Il ne résulte cependant pas de ce que je viens d'avancer avec une franchise un peu sévère, que les compositions dont il est question, ne puissent offrir un accord suffisant & qui satisfasse ceux qui les considèrent.

L'intelligence de toutes les parties de l'Art, les connoissances acquises par les observations continuelles des Artistes, la fidélité de la mémoire locale, la force de l'imagination, les études plus ou moins partielles que se procurent & que font les Peintres ; enfin, un sentiment habituel de cet accord qui, dans la nature, se présente sans cesse à leurs yeux, les conduisent à l'imiter & à accorder un tableau de manière que s'ils ne sont pas en droit de prononcer : « Ceci est précisément l' accord de la nature. » Au moins peuvent-ils dire : « D'après la disposition de mes objets, le foyer de ma lumière, les interpositions que j'ai établies, les plans que je suppose, l' accord de mon tableau est aussi vraisemblablement exact qu'il le peut être ; » & cette assertion n'est pas ordinairement contredite, sur-tout si les yeux de ceux qui regardent l'ouvrage ne sont blessés par aucune opposition trop brusque de tons ou d'effets & de lumières.

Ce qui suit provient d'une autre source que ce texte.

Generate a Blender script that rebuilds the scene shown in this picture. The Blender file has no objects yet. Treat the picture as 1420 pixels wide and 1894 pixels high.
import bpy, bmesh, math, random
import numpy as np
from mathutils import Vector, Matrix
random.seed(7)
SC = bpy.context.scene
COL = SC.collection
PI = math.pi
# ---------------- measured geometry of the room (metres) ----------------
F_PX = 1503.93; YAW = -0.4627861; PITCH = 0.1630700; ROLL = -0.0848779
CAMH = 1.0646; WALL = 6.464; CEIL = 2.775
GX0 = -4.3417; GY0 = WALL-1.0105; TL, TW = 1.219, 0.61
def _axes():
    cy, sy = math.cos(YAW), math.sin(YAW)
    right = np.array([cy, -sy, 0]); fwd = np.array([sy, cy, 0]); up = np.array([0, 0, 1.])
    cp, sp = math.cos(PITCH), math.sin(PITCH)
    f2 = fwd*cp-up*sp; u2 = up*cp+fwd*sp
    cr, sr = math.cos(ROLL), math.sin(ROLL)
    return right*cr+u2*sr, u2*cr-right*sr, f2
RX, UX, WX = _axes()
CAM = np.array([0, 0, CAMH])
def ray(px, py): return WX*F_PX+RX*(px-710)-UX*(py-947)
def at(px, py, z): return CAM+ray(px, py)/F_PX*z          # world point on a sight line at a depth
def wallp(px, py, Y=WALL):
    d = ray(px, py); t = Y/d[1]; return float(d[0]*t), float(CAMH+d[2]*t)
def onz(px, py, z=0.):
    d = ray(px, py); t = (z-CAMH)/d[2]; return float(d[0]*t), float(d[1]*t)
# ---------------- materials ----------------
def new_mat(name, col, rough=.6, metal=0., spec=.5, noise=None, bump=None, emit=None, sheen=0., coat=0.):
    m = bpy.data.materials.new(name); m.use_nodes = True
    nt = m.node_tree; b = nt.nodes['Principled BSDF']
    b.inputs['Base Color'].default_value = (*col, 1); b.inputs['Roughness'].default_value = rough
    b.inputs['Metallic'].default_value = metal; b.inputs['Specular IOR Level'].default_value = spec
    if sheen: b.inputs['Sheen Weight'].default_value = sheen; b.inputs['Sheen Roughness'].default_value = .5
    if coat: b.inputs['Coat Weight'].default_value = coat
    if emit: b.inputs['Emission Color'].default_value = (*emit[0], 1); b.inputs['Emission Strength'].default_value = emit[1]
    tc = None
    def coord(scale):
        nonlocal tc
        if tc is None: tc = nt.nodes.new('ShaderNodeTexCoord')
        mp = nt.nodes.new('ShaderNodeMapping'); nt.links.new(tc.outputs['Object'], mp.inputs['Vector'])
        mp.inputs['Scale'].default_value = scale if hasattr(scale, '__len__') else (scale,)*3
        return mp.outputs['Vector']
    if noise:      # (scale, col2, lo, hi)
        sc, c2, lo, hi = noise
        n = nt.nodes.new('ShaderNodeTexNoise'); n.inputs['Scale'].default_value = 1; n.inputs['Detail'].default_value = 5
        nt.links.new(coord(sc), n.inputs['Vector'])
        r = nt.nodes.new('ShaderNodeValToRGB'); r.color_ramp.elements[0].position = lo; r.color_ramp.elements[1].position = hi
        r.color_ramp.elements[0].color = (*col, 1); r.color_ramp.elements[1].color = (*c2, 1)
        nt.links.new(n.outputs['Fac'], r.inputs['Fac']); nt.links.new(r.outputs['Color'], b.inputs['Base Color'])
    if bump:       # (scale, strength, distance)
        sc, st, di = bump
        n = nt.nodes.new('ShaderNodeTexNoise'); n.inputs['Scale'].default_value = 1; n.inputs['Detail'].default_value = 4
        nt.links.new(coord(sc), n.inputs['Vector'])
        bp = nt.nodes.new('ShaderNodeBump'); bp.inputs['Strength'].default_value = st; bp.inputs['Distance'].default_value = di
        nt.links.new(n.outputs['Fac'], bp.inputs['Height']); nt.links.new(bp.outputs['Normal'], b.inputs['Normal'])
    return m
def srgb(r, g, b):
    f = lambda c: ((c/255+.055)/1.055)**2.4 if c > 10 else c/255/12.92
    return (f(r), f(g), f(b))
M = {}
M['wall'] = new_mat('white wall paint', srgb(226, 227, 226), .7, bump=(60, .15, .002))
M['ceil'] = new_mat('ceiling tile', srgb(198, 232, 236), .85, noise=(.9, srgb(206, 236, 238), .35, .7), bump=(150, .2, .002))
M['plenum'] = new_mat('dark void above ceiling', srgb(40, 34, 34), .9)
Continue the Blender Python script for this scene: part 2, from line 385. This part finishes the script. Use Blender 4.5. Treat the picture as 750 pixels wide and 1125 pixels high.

Cette dernière observation conduit à une conséquence intéressante, c'est qu'il peut y avoir un accord satisfaisant pour les yeux dans un ouvrage de Peinture, sans qu'il soit bien conforme à celui que la nature offriroit, parce que l'organe physique ne demande premièrement que de n'être pas blessé. On en conclut aisément que le coloris foible & le coloris vigoureux ne comportent pas moins l'un que l'autre un juste accord, comme des instrumens de musique peuvent être accordés sur des diapazons plus hauts ou plus bas.